Sabtu, 4 Oktober 2025
Bar. 4:5-12,27-29.
Mzm. 69:33-35,36-37.
Luk. 10:17-24.
HIDUP ini adalah anugerah, dan setiap kita memiliki peran istimewa dalam rencana Allah. Ketika kita dipanggil dan diutus oleh Tuhan untuk ambil bagian dalam karya pewartaan-Nya, itu bukanlah sebuah kebetulan, melainkan sebuah kehormatan.
Sebab Allah tidak hanya memilih orang-orang yang “sempurna”, melainkan Ia berkenan memakai kelemahan kita untuk menyatakan kuasa-Nya.
Panggilan untuk mewartakan Injil adalah undangan untuk bersyukur. Bersyukur karena Allah lebih dahulu mengasihi kita, meneguhkan kita, dan mempercayakan kepada kita misi yang begitu mulia: menjadi saksi kasih-Nya di tengah dunia.
Betapa bahagianya kita menyadari bahwa Allah melihat nilai dalam diri kita, dan memperhitungkan kita layak untuk ambil bagian dalam rencana keselamatan-Nya.
Kita pun diajak untuk bergembira. Gembira bukan karena kita mampu dengan kekuatan sendiri, melainkan karena Roh Kudus menyertai.
Kegembiraan ini lahir dari kesadaran bahwa setiap langkah pewartaan adalah jalan bersama Tuhan, yang tidak pernah meninggalkan para utusan-Nya.
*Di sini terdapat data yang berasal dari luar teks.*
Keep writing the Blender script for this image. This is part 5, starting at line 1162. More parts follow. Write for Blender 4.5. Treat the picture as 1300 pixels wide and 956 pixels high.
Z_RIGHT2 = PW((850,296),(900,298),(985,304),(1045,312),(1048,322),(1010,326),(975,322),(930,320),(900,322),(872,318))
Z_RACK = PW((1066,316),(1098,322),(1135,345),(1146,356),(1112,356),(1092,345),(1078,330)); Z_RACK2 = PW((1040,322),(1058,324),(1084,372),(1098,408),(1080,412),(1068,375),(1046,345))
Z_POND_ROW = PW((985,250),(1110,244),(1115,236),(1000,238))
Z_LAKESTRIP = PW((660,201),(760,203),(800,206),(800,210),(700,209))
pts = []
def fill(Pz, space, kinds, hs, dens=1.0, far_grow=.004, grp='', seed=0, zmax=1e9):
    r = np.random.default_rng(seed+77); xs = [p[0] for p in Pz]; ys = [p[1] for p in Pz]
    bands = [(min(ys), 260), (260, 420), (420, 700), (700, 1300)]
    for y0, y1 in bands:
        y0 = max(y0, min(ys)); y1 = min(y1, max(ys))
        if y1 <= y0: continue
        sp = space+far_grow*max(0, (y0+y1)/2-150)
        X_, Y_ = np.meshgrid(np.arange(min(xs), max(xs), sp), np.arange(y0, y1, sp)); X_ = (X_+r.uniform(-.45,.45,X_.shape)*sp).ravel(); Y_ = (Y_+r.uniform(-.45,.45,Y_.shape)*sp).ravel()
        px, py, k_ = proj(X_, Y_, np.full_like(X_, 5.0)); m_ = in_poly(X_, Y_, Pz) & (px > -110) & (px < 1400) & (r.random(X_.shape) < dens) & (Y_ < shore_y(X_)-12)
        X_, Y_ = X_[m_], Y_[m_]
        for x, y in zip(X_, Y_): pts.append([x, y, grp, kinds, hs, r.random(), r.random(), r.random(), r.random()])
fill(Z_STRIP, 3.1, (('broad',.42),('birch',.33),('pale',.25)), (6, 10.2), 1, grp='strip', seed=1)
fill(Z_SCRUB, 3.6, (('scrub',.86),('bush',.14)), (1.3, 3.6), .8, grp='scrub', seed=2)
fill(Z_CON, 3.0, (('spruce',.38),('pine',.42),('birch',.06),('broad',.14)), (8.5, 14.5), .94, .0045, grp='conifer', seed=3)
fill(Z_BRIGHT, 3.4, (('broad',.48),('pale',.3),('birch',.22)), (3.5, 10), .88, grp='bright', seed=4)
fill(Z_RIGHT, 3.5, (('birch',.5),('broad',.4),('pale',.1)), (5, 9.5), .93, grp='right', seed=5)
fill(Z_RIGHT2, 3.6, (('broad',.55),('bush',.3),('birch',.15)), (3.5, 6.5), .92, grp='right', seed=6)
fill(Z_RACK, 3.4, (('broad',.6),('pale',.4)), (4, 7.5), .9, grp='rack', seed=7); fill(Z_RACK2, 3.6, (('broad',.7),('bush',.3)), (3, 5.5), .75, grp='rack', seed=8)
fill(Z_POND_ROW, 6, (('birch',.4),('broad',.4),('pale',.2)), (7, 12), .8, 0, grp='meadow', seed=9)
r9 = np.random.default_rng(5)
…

Bahkan dalam kesulitan, tantangan, atau penolakan, kita boleh tetap bersukacita karena kita tahu: kita sedang berjalan dalam jejak Kristus.
Dalam bacaan Injil hari ini kita dengar demikian, “Pada waktu itu juga bergembiralah Yesus dalam Roh Kudus dan berkata: “Aku bersyukur kepada-Mu, Bapa, Tuhan langit dan bumi, karena semuanya itu Engkau sembunyikan bagi orang bijak dan orang pandai, tetapi Engkau nyatakan kepada orang kecil.”
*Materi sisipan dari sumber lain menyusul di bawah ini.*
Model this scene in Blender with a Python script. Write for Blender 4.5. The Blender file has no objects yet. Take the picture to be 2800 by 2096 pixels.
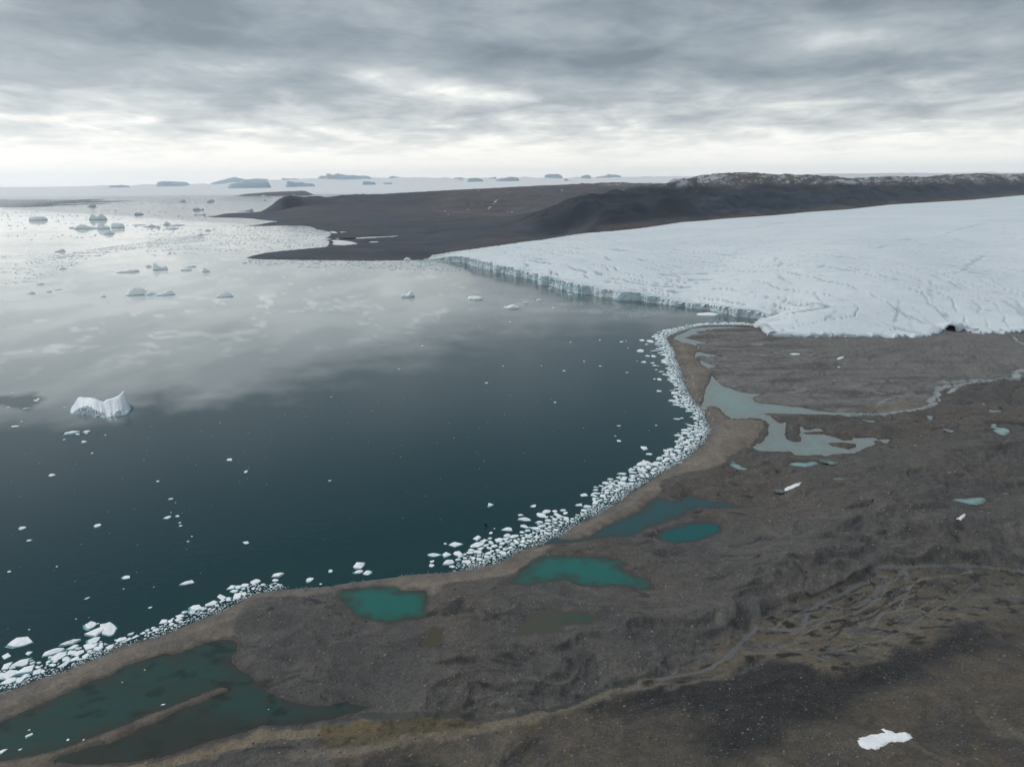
import bpy, math, random
import numpy as np
from mathutils import Matrix, Vector

S = bpy.context.scene
COL = S.collection
F32 = np.float32

# ------------------------------------------------------------------ camera
HC = 250.0                       # drone height above the sea, metres
FPX = 1944.0                     # focal length in pixels of the 2800 px wide photo
PITCH = math.atan((1048 - 508) / FPX)
ROLL = 0.0086
cp, sp = math.cos(PITCH), math.sin(PITCH)
FWD = np.array([0, cp, -sp])
U0 = np.array([0, sp, cp])
R0 = np.array([1.0, 0, 0])
cr, sr = math.cos(ROLL), math.sin(ROLL)
RIGHT = R0 * cr - U0 * sr
UP = U0 * cr + R0 * sr

cam = bpy.data.cameras.new('camera')
cam.sensor_fit = 'HORIZONTAL'
cam.sensor_width = 36
cam.lens = 36 * FPX / 2800
cam.clip_start = 1.0
cam.clip_end = 200000
camo = bpy.data.objects.new('camera', cam)
COL.objects.link(camo)
camo.matrix_world = Matrix((
    (RIGHT[0], UP[0], -FWD[0], 0), (RIGHT[1], UP[1], -FWD[1], 0),
    (RIGHT[2], UP[2], -FWD[2], HC), (0, 0, 0, 1)))
S.camera = camo

S.view_settings.view_transform = 'Standard'
S.view_settings.look = 'None'
S.view_settings.gamma = 1
S.view_settings.exposure = 0.42
S.cycles.volume_bounces = 1
S.cycles.max_bounces = 6
S.cycles.use_denoising = True

# ------------------------------------------------------------------ world
def nd(nt, typ, **kw):
    n = nt.nodes.new(typ)
    for k, v in kw.items():
        if k.startswith('i_'):
            key = k[2:]
            n.inputs[int(key) if key.isdigit() else key.replace('_', ' ')].default_value = v
        else:
            setattr(n, k, v)
    return n

def mth(nt, op, a, b=None, c=None, clamp=False):
    n = nt.nodes.new('ShaderNodeMath'); n.operation = op; n.use_clamp = clamp
    for i, v in enumerate((a, b, c)):
        if v is None: continue
        if isinstance(v, (int, float)): n.inputs[i].default_value = v
        else: nt.links.new(v, n.inputs[i])
    return n.outputs[0]

def mrange(nt, v, a, b, c=0.0, d=1.0, smooth=True):
    n = nt.nodes.new('ShaderNodeMapRange')
    n.interpolation_type = 'SMOOTHSTEP' if smooth else 'LINEAR'
    nt.links.new(v, n.inputs[0])
    for i, x in enumerate((a, b, c, d)): n.inputs[i + 1].default_value = x
    return n.outputs[0]

def mixc(nt, f, a, b):
    n = nt.nodes.new('ShaderNodeMix'); n.data_type = 'RGBA'
    for s, v in ((0, f), (6, a), (7, b)):
        if isinstance(v, (int, float)): n.inputs[s].default_value = v
        elif isinstance(v, tuple): n.inputs[s].default_value = (*v, 1) if len(v) == 3 else v
        else: nt.links.new(v, n.inputs[s])
    return n.outputs[2]

SUN_EL, SUN_AZ = math.radians(42), math.radians(-58)      # azimuth clockwise from the view axis
def build_world():
    w = bpy.data.worlds.new('World'); S.world = w; w.use_nodes = True
    nt = w.node_tree; nt.nodes.clear()
    L = nt.links.new
    tc = nd(nt, 'ShaderNodeTexCoord')
    d = tc.outputs['Generated']
    sky = nd(nt, 'ShaderNodeTexSky', sky_type='NISHITA', sun_disc=False)
    sky.sun_elevation = SUN_EL; sky.sun_rotation = SUN_AZ
    sky.altitude = 250; sky.dust_density = 2.0
    nsky = nt.nodes.new('ShaderNodeVectorMath'); nsky.operation = 'SCALE'
    L(sky.outputs[0], nsky.inputs[0]); nsky.inputs['Scale'].default_value = 0.10
    sep = nd(nt, 'ShaderNodeSeparateXYZ'); L(d, sep.inputs[0])
    x, y, z = sep.outputs
    az = mth(nt, 'ARCTAN2', x, y)
    el = mth(nt, 'ARCSINE', z)
    # cloud deck: direction projected on a plane overhead
    den = mth(nt, 'ADD', mth(nt, 'MAXIMUM', z, 0.0), 0.10)
    px = mth(nt, 'DIVIDE', x, den); py = mth(nt, 'DIVIDE', y, den)
    cmb = nd(nt, 'ShaderNodeCombineXYZ'); L(px, cmb.inputs[0]); L(py, cmb.inputs[1])
    def noise(scale, det, rough, dist=0.0, off=(0, 0, 0), sc=(1, 1, 1), rot=0.0):
        mp = nd(nt, 'ShaderNodeMapping'); L(cmb.outputs[0], mp.inputs[0])
        mp.inputs['Location'].default_value = off; mp.inputs['Scale'].default_value = sc
        mp.inputs['Rotation'].default_value = (0, 0, rot)
        n = nd(nt, 'ShaderNodeTexNoise', i_Scale=scale, i_Detail=det, i_Roughness=rough, i_Distortion=dist)
        L(mp.outputs[0], n.inputs['Vector']); return n.outputs['Fac']
    n1 = noise(0.8, 4, 0.55, 0.3, (3.1, 1.7, 0), (1, 0.9, 1), 0.35)
    n2 = noise(2.2, 8, 0.58, 0.5, (0.4, 7.3, 0), (1.0, 0.9, 1), 0.3)
    n3 = noise(6.0, 6, 0.6, 0.4, (5.0, 2.2, 0), (1.0, 0.8, 1), 0.3)
    cm2 = nd(nt, 'ShaderNodeCombineXYZ'); L(az, cm2.inputs[0]); L(mth(nt, 'ADD', mth(nt, 'MULTIPLY', el, 3.4), mth(nt, 'MULTIPLY', az, 0.35)), cm2.inputs[1])
    n4n = nd(nt, 'ShaderNodeTexNoise', i_Scale=10.0, i_Detail=6, i_Roughness=0.5, i_Distortion=0.4); L(cm2.outputs[0], n4n.inputs['Vector']); n4 = n4n.outputs['Fac']
    def blob(a0, e0, sa, se, amp, tilt=0.0):
        # soft opening or thickening of the deck at a bearing
        da = mth(nt, 'SUBTRACT', az, a0)
        de = mth(nt, 'SUBTRACT', mth(nt, 'SUBTRACT', el, e0), mth(nt, 'MULTIPLY', da, tilt))
        q = mth(nt, 'ADD', mth(nt, 'POWER', mth(nt, 'DIVIDE', da, sa), 2.0),
                mth(nt, 'POWER', mth(nt, 'DIVIDE', de, se), 2.0))
        return mth(nt, 'MULTIPLY', mth(nt, 'EXPONENT', mth(nt, 'MULTIPLY', q, -1.0)), amp)
    R = math.radians
    s = mth(nt, 'MULTIPLY', mth(nt, 'SUBTRACT', n1, 0.5), 0.75)
    s = mth(nt, 'ADD', s, mth(nt, 'MULTIPLY', mth(nt, 'SUBTRACT', n2, 0.5), 0.95))
    s = mth(nt, 'ADD', s, mth(nt, 'MULTIPLY', mth(nt, 'SUBTRACT', n3, 0.5), 0.3))
    s = mth(nt, 'ADD', s, mth(nt, 'MULTIPLY', mth(nt, 'SUBTRACT', n4, 0.5), 0.5))
    for b in BLOBS:
        s = mth(nt, 'ADD', s, blob(R(b[0]), R(b[1]), R(b[2]), R(b[3]), b[4], b[5]))
    thin = mth(nt, 'ADD', mrange(nt, el, R(1.0), R(7.0), 0.72, 0.0), mrange(nt, el, R(5.0), R(12.5), 0.10, -0.10))          # deck thins towards the horizon
    hi = mrange(nt, el, R(15.5), R(24), 0.0, -0.55)  # sky above the frame darkened so the near water reflects less
    top = mrange(nt, el, R(44), R(58), 0.0, 1.0)
    bk = mth(nt, 'MULTIPLY', mrange(nt, y, 0.35, -0.35, 0.0, 1.0), mrange(nt, el, R(5), R(25), 0.0, 1.0))
    tb = mth(nt, 'MAXIMUM', top, bk)  # unseen sky overhead and behind, brightened to light the land
    hi = mth(nt, 'ADD', hi, mth(nt, 'MULTIPLY', tb, 0.75))
    s = mth(nt, 'ADD', mth(nt, 'ADD', s, thin), hi)
    rp = nd(nt, 'ShaderNodeValToRGB'); L(mth(nt, 'ADD', mth(nt, 'MULTIPLY', s, 0.72), 0.26), rp.inputs[0])
    cr_ = rp.color_ramp
    while len(cr_.elements) > 1: cr_.elements.remove(cr_.elements[-1])
    cr_.elements[0].position = 0.0; cr_.elements[0].color = (0.155, 0.188, 0.215, 1)
    for p, c in ((0.22, (0.245, 0.283, 0.312)), (0.42, (0.350, 0.388, 0.408)), (0.64, (0.60, 0.62, 0.61)),
                 (0.80, (0.90, 0.885, 0.84)), (1.0, (1.05, 1.02, 0.95))):
        e = cr_.elements.new(p); e.color = (*c, 1)
    hz = mrange(nt, el, R(1.2), R(4.4), 1.0, 0.0)              # plain pale sky under the deck
    clear = mixc(nt, 0.06, (1.08, 1.05, 0.97), nsky.outputs[0])
    c = mixc(nt, mth(nt, 'MULTIPLY', hz, 0.80), rp.outputs[0], clear)
    c = mixc(nt, 0.05, c, nsky.outputs[0])
    tint = nt.nodes.new('ShaderNodeMix'); tint.data_type = 'RGBA'; tint.blend_type = 'MULTIPLY'
    L(tb, tint.inputs[0]); L(c, tint.inputs[6]); tint.inputs[7].default_value = (.95, .985, 1.02, 1)
    bg = nd(nt, 'ShaderNodeBackground', i_Strength=1.0); L(tint.outputs[2], bg.inputs[0])
    out = nd(nt, 'ShaderNodeOutputWorld'); L(bg.outputs[0], out.inputs[0])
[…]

Yesus menunjukkan betapa hati-Nya penuh syukur kepada Bapa. Ia bergembira bukan karena kuasa atau pengaruh duniawi, melainkan karena Bapa berkenan menyatakan rahasia Kerajaan Surga kepada orang kecil, kepada mereka yang sederhana, rendah hati, dan terbuka.
Inilah sukacita sejati: bahwa Allah lebih berkenan kepada hati yang tulus daripada kepada kepandaian yang sombong.
Kerap kali kita menilai berdasarkan kecerdasan, jabatan, atau kemampuan. Namun Allah justru menyingkapkan misteri kasih-Nya kepada mereka yang mau percaya dengan iman yang polos, seperti seorang anak kecil.
Orang kecil yang dimaksud bukan hanya secara sosial atau ekonomi, melainkan siapa pun yang membuka diri dengan rendah hati, tanpa kesombongan, dan siap diajar oleh Allah.
Kita dipanggil untuk tidak takut. Tuhanlah yang memanggil, Tuhan pula yang mengutus, dan Ia yang sama juga akan meneguhkan langkah kita sampai akhir.
Bagaimana dengan diriku?
Apakah aku sungguh bersyukur atas panggilan Tuhan dalam hidupku?